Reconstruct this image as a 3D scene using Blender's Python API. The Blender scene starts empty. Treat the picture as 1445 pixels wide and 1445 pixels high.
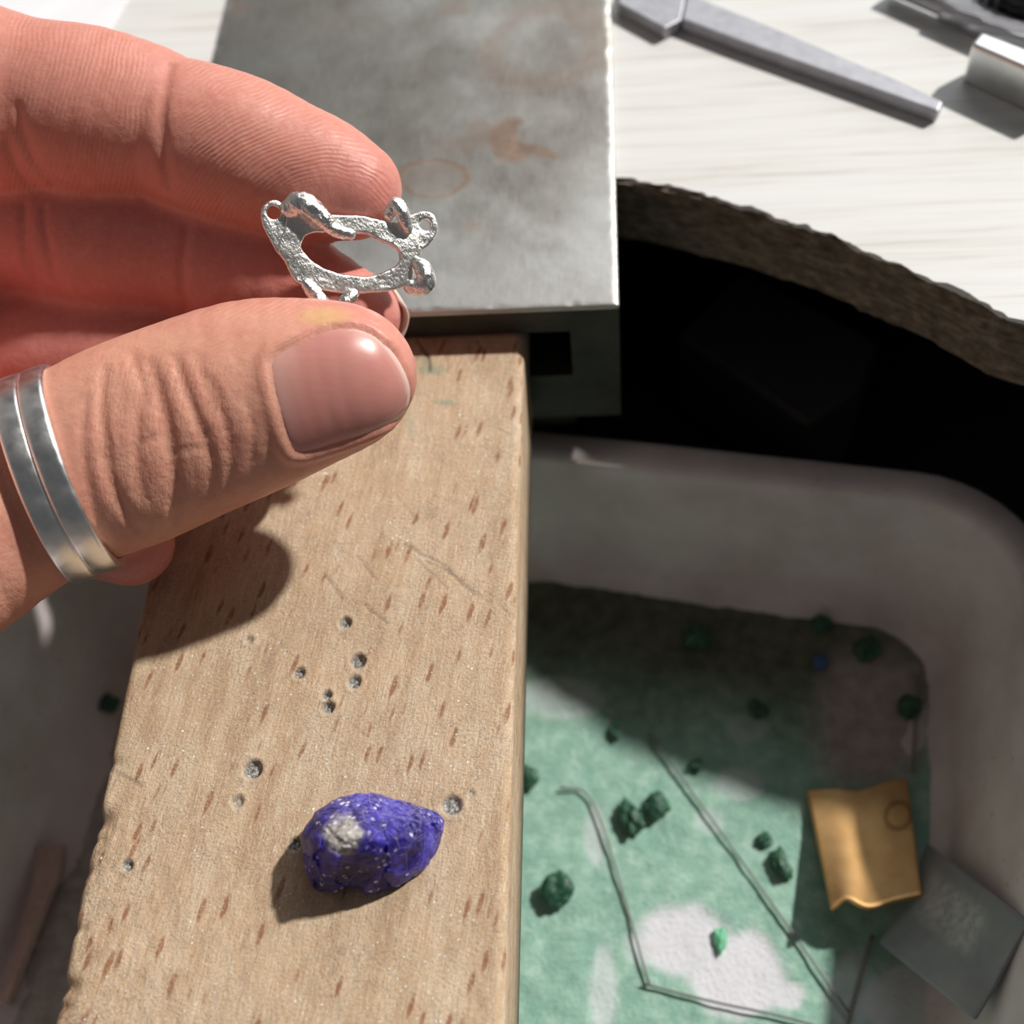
import bpy, bmesh, math, random
import numpy as np
from mathutils import Matrix, Vector

# ------------------------------------------------------------------ camera
F = 1700.0                      # focal length in pixels of the 1445 px frame
HC = 135.6                      # camera height above the bench pin, mm
MM = 0.001
_Y = np.array([85, -2692, 1700.]); _Y /= np.linalg.norm(_Y)
_X = np.array([1, -.0234, -.087]); _X -= _Y * _X.dot(_Y); _X /= np.linalg.norm(_X)
RC = np.stack([_X, _Y, np.cross(_X, _Y)], 1)          # world -> camera (right, down, forward)
CAM = np.array([0, 0, HC])

scene = bpy.context.scene
cd = bpy.data.cameras.new('camera')
cam = bpy.data.objects.new('camera', cd)
scene.collection.objects.link(cam)
scene.camera = cam
cd.sensor_width = 36; cd.lens = 36 * F / 1445; cd.clip_start = .005; cd.clip_end = 50
mw = Matrix.Identity(4)
for i in range(3):
    mw[i][0] = RC[0, i]; mw[i][1] = -RC[1, i]; mw[i][2] = -RC[2, i]; mw[i][3] = CAM[i] * MM
cam.matrix_world = mw
cd.dof.use_dof = True; cd.dof.focus_distance = .145; cd.dof.aperture_fstop = cd.lens / 2.5

# ------------------------------------------------------------------ light
world = bpy.data.worlds.new('room'); scene.world = world
world.use_nodes = True
bg = world.node_tree.nodes['Background']
bg.inputs[0].default_value = (.90, .95, 1, 1); bg.inputs[1].default_value = .08
def aim(o, d):
    o.rotation_euler = Vector(d).to_track_quat('Z', 'Y').to_euler()
SUN = (.86, .56, 1.0)           # direction towards the sun
sl = bpy.data.lights.new('sun', 'SUN'); sl.energy = 4.4; sl.angle = .045; sl.color = (1, .965, .91)
so = bpy.data.objects.new('sun', sl); scene.collection.objects.link(so); aim(so, SUN)
wl = bpy.data.lights.new('added_fill', 'AREA'); wl.shape = 'RECTANGLE'; wl.size = 1.5; wl.size_y = 1.1
wl.energy = 9.0; wl.color = (.93, .965, 1)  # soft panel added out of view for metal highlights and fill
wo = bpy.data.objects.new('added_fill', wl); scene.collection.objects.link(wo)
wo.location = (.45, 1.45, 1.0); aim(wo, (.45, 1.35, .95))
vs = scene.view_settings
vs.view_transform = 'Standard'; vs.look = 'None'; vs.gamma = 1; vs.exposure = 0; vs.use_curve_mapping = False

# ------------------------------------------------------------------ helpers
rng = np.random.default_rng(7)
def ray(px, py):
    return RC.T @ np.array([(px - 722.5) / F, (py - 722.5) / F, 1])
def onz(px, py, z):
    d = ray(px, py); return CAM + d * ((z - HC) / d[2])
def cpt(px, py, d):             # camera space mm
    return np.array([(px - 722.5) / F * d, (py - 722.5) / F * d, d])
def c2w(p): return np.asarray(p) @ RC + CAM
def w2px(p):
    c = (np.asarray(p) - CAM) @ RC.T
    return c[..., 0] / c[..., 2] * F + 722.5, c[..., 1] / c[..., 2] * F + 722.5
def c2px(c): return c[..., 0] / c[..., 2] * F + 722.5, c[..., 1] / c[..., 2] * F + 722.5

def hsh(ix, iy, iz, seed):
    h = (ix.astype(np.int64) * 374761393 + iy.astype(np.int64) * 668265263 + iz.astype(np.int64) * 2147483647 + seed * 1274126177) & 0xffffffff
    h = ((h ^ (h >> 13)) * 1274126177) & 0xffffffff
    h = ((h ^ (h >> 16)) * 2246822519) & 0xffffffff
    return ((h ^ (h >> 15)) & 0xffffff) / float(0xffffff)
def vnoise(x, y, z=None, seed=0):
    x = np.asarray(x, float); y = np.asarray(y, float)
    z = np.zeros_like(x) if z is None else np.asarray(z, float)
    ix, iy, iz = np.floor(x), np.floor(y), np.floor(z)
    fx, fy, fz = x - ix, y - iy, z - iz
    fx, fy, fz = [t * t * (3 - 2 * t) for t in (fx, fy, fz)]
    r = 0
    for a in (0, 1):
        for b in (0, 1):
            for c in (0, 1):
                w = (fx if a else 1 - fx) * (fy if b else 1 - fy) * (fz if c else 1 - fz)
                r = r + w * hsh(ix + a, iy + b, iz + c, seed)
    return r * 2 - 1
def fbm(x, y, z=None, o=4, seed=0):
    r = 0; a = 1; t = 0
    z = np.zeros_like(np.asarray(x, float)) if z is None else z
    for i in range(o):
        s = 2.03 ** i
        r = r + a * vnoise(x * s + i * 17.3, y * s - i * 9.1, z * s + i * 4.7, seed + i); t += a; a *= .5
    return r / t
def sstep(a, b, x):
    t = np.clip((x - a) / (b - a), 0, 1); return t * t * (3 - 2 * t)

def mk(name, v, faces, mat, parent=None, origin=(0, 0, 0), smooth=True, attrs=None):
    me = bpy.data.meshes.new(name)
    v = (np.asarray(v, float) - np.asarray(origin, float)) * MM
    if isinstance(faces, np.ndarray):
        n, k = faces.shape
        me.vertices.add(len(v)); me.vertices.foreach_set('co', v.astype(np.float32).ravel())
        me.loops.add(n * k); me.loops.foreach_set('vertex_index', faces.astype(np.int32).ravel())
        me.polygons.add(n); me.polygons.foreach_set('loop_start', np.arange(0, n * k, k, dtype=np.int32))
        me.update(calc_edges=True); me.validate()
    else:
        me.from_pydata(v.tolist(), [], faces); me.update()
    me.polygons.foreach_set('use_smooth', np.full(len(me.polygons), smooth))
    for k, a in (attrs or {}).items():
        at = me.attributes.new(k, 'FLOAT', 'POINT'); at.data.foreach_set('value', np.asarray(a, np.float32).ravel())
    me.materials.append(mat)
    o = bpy.data.objects.new(name, me); scene.collection.objects.link(o)
    if parent is not None: o.parent = parent
    else: o.location = Vector(origin) * MM
    return o
def tag(o, label=None, cat=None, group=None, kind=None):
    if label: o['label'] = label
    if cat: o['category'] = cat
    if group: o['group'] = group
    if kind: o['kind'] = kind
    return o
def empty(name, origin):
    o = bpy.data.objects.new(name, None); scene.collection.objects.link(o)
    o.location = Vector(origin) * MM; o.empty_display_size = .01; return o
def recalc(o):
    bm = bmesh.new(); bm.from_mesh(o.data); bmesh.ops.recalc_face_normals(bm, faces=bm.faces); bm.to_mesh(o.data); bm.free()
def bevel(o, w, seg=2, ang=35):
    m = o.modifiers.new('bevel', 'BEVEL'); m.width = w * MM; m.segments = seg; m.limit_method = 'ANGLE'; m.angle_limit = math.radians(ang)
def prism(name, poly, z0, z1, mat, parent=None, origin=(0, 0, 0), bev=0, smooth=False):
    n = len(poly); v = [(p[0], p[1], z0) for p in poly] + [(p[0], p[1], z1) for p in poly]
    f = [list(range(n))[::-1], list(range(n, 2 * n))] + [[i, (i + 1) % n, n + (i + 1) % n, n + i] for i in range(n)]
    o = mk(name, v, f, mat, parent, origin, smooth); recalc(o)
    if bev: bevel(o, bev)
    return o
def box(name, lo, hi, mat, parent=None, origin=(0, 0, 0), bev=0):
    return prism(name, [(lo[0], lo[1]), (hi[0], lo[1]), (hi[0], hi[1]), (lo[0], hi[1])], lo[2], hi[2], mat, parent, origin, bev)
def tube(name, pts, r, mat, parent=None, origin=(0, 0, 0), seg=10, attrs=None):
    pts = np.asarray(pts, float); n = len(pts); r = np.broadcast_to(r, (n,))
    v = []; up = np.array([.13, .21, .97])
    for i in range(n):
        t = pts[min(i + 1, n - 1)] - pts[max(i - 1, 0)]; t /= np.linalg.norm(t)
        a = np.cross(t, up); a /= np.linalg.norm(a); b = np.cross(a, t)
        for k in range(seg):
            q = 2 * math.pi * k / seg; v.append(pts[i] + r[i] * (a * math.cos(q) + b * math.sin(q)))
    f = [[i * seg + k, i * seg + (k + 1) % seg, (i + 1) * seg + (k + 1) % seg, (i + 1) * seg + k] for i in range(n - 1) for k in range(seg)]
    f += [list(range(seg)), list(range((n - 1) * seg, n * seg))[::-1]]
    o = mk(name, v, f, mat, parent, origin); recalc(o); return o

# ---- implicit surfaces
def snets(Fv, xs, ys, zs):
    s = Fv < 0
    nx, ny, nz = Fv.shape
    cnt = np.zeros((nx - 1, ny - 1, nz - 1), np.int8)
    for a in (0, 1):
        for b in (0, 1):
            for c in (0, 1):
                cnt += s[a:nx - 1 + a, b:ny - 1 + b, c:nz - 1 + c]
    I, J, K = np.nonzero((cnt > 0) & (cnt < 8))
    idx = np.full(cnt.shape, -1, np.int32); idx[I, J, K] = np.arange(len(I))
    acc = np.zeros((len(I), 3)); num = np.zeros(len(I))
    C = [(a, b, c) for a in (0, 1) for b in (0, 1) for c in (0, 1)]
    for p in C:
        for ax in range(3):
            if p[ax]: continue
            q = list(p); q[ax] = 1
            fa = Fv[I + p[0], J + p[1], K + p[2]]; fb = Fv[I + q[0], J + q[1], K + q[2]]
            m = (fa < 0) != (fb < 0)
            t = np.where(m, fa / np.where(m, fa - fb, 1), 0)
            pos = np.tile(np.array(p, float), (len(I), 1)); pos[:, ax] = t
            acc += pos * m[:, None]; num += m
    g = np.stack([I, J, K], 1) + acc / num[:, None]
    V = np.stack([np.interp(g[:, 0], np.arange(nx), xs), np.interp(g[:, 1], np.arange(ny), ys), np.interp(g[:, 2], np.arange(nz), zs)], 1)
    Q = []
    a, b = s[:-1, 1:-1, 1:-1], s[1:, 1:-1, 1:-1]
    i, j, k = np.nonzero(a != b); fl = a[i, j, k]; j = j + 1; k = k + 1
    q = np.stack([idx[i, j - 1, k - 1], idx[i, j, k - 1], idx[i, j, k], idx[i, j - 1, k]], 1); q[~fl] = q[~fl][:, ::-1]; Q.append(q)
    a, b = s[1:-1, :-1, 1:-1], s[1:-1, 1:, 1:-1]
    i, j, k = np.nonzero(a != b); fl = a[i, j, k]; i = i + 1; k = k + 1
    q = np.stack([idx[i - 1, j, k - 1], idx[i - 1, j, k], idx[i, j, k], idx[i, j, k - 1]], 1); q[~fl] = q[~fl][:, ::-1]; Q.append(q)
    a, b = s[1:-1, 1:-1, :-1], s[1:-1, 1:-1, 1:]
    i, j, k = np.nonzero(a != b); fl = a[i, j, k]; i = i + 1; j = j + 1
    q = np.stack([idx[i - 1, j - 1, k], idx[i, j - 1, k], idx[i, j, k], idx[i - 1, j, k]], 1); q[~fl] = q[~fl][:, ::-1]; Q.append(q)
    return V, np.concatenate(Q)
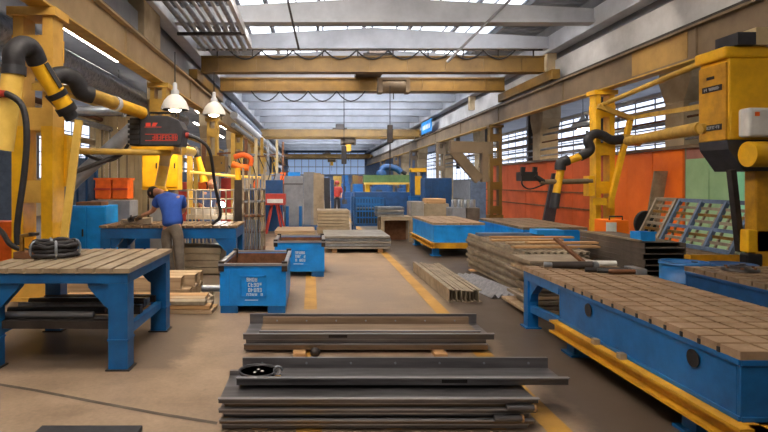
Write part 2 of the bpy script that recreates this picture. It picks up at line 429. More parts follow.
# ================================================================== GRID BEDS AND TABLES
def grid_top(x0, x1, y0, y1, z, pitch, th=.05, gw=.02, gd=.045, gx=True, gy=True):
    """a machined plate: one connected height field with sunk slots, plus its edge faces"""
    def cuts(a, b, on):
        n = max(1, round((b-a)/pitch)); out = [(a, 0)]
        if on:
            for i in range(1, n):
                c = a + (b-a)*i/n; out += [(c-gw/2-.003, 0), (c-gw/2, 1), (c+gw/2, 1), (c+gw/2+.003, 0)]
        return out + [(b, 0)]
    xs, ys = cuts(x0, x1, gx), cuts(y0, y1, gy); m = MB(); nx = len(xs)
    v = [(x, y, z - gd if (i or j) else z) for y, j in ys for x, i in xs]
    m.add(v, [(j*nx+i, j*nx+i+1, (j+1)*nx+i+1, (j+1)*nx+i) for j in range(len(ys)-1) for i in range(nx-1)])
    n0 = len(m.v); ny = len(ys)
    # edge skirts
    ring = [i for i in range(nx)] + [j*nx+nx-1 for j in range(1, ny)] + [(ny-1)*nx+i for i in range(nx-2, -1, -1)] + [j*nx for j in range(ny-2, 0, -1)]
    low = [(m.v[i][0], m.v[i][1], z - th) for i in ring]; m.add(low, [])
    L = len(ring)
    m.f += [(ring[i], n0+i, n0+(i+1)%L, ring[(i+1)%L]) for i in range(L)] + [tuple(n0+i for i in range(L))]
    m.sm += [False]*(L+1)
    return m
def gusset(x, y, z, sx, s, th):
    return MB().prism([(x, z), (x + sx*s, z), (x + sx*s*.95, z-.05), (x + sx*.04, z-s), (x, z-s)], 'y', y-th/2, y+th/2)

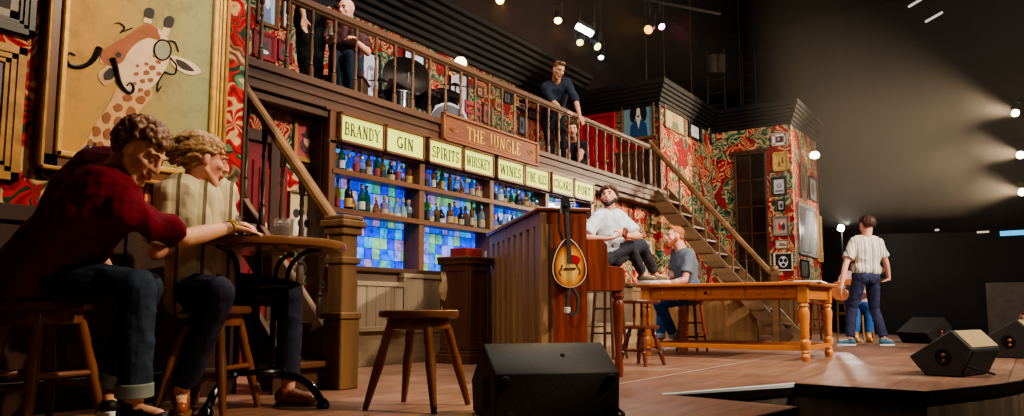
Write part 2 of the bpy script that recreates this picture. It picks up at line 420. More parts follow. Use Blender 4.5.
# balcony back wall
mb = MB(); mb.mm((1.5, 7.3, ZB), (XA, 7.4, 4.4)); struct('wall_balcony', mb, wallpaper('jungle_wallpaper_balcony', 2.4, 17.0, .6))  # same pattern, colours dimmed to paint in the balcony's shade
mb = MB()
for k in range(7): mb.mm((0.5, 7.3 - .05 - .07 * k, 4.38 + .085 * k), (XA + .02, 7.5, 4.46 + .085 * k))
struct('trim_5', mb, SOFFIT, .01)
# alcove wall A with the balcony door, B beside the stairs, C window wall, D tower side
mb = MB(); mb.mm((XA, YA, 0), (XA + .1, 7.4, 4.35)); struct('wall_alcove', mb, WP_R)
mb = MB(); mb.mm((XA + .1, YA, 0), (XC + .1, YA + .1, 4.35)); struct('wall_stair', mb, WP_R)
mb = MB(); mb.mm((XC, YD, 0), (XC + .1, YA, 4.35)); struct('wall_right', mb, WP_R)
mb = MB(); mb.mm((XC + .1, YD, 0), (18.0, YD + .1, 4.35)); struct('wall_tower', mb, wallpaper('jungle_wallpaper_tower', 1.9, 31.0, .8))
def cornice(name, x0, y0, x1, y1, ox, oy):
    """stepped crown between two wall ends, growing outward along (ox, oy)"""
    mb = MB()
    for k in range(6):
        e = .03 + .035 * k; z0 = 4.2 + .07 * k
        a = [min(x0, x1), min(y0, y1), z0]; b = [max(x0, x1), max(y0, y1), z0 + (.068 if k < 5 else .1)]
        if ox: a[0 if ox < 0 else 0] = min(x0, x0 + ox * e); b[0] = max(x0 + .1, x0 + ox * e); a[1] -= e; b[1] += .0
        if oy: a[1] = min(y0, y0 + oy * e); b[1] = y0 + .1
        if ox and ox < 0: a[0] = x0 - e
        mb.mm(a, b)
    struct(name, mb, SOFFIT, .006)
cornice('trim_6', XA, YA, XA, 7.3, -1, 0)
cornice('trim_7', XA + .1, YA, XC - .24, YA, 0, -1)
cornice('trim_8', XC, YD, XC, YA, -1, 0)
cornice('trim_9', XC + .1, YD, 18.0, YD, 0, -1)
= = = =
:: EXERCISE REQUIREMENTS ::
Scan the listing above and copy all lines containing the word "that".

:: ANSWER TO THIS EXERCISE ::
Write part 2 of the bpy script that recreates this picture. It picks up at line 429. More parts follow.
Write part 2 of the bpy script that recreates this picture. It picks up at line 420. More parts follow. Use Blender 4.5.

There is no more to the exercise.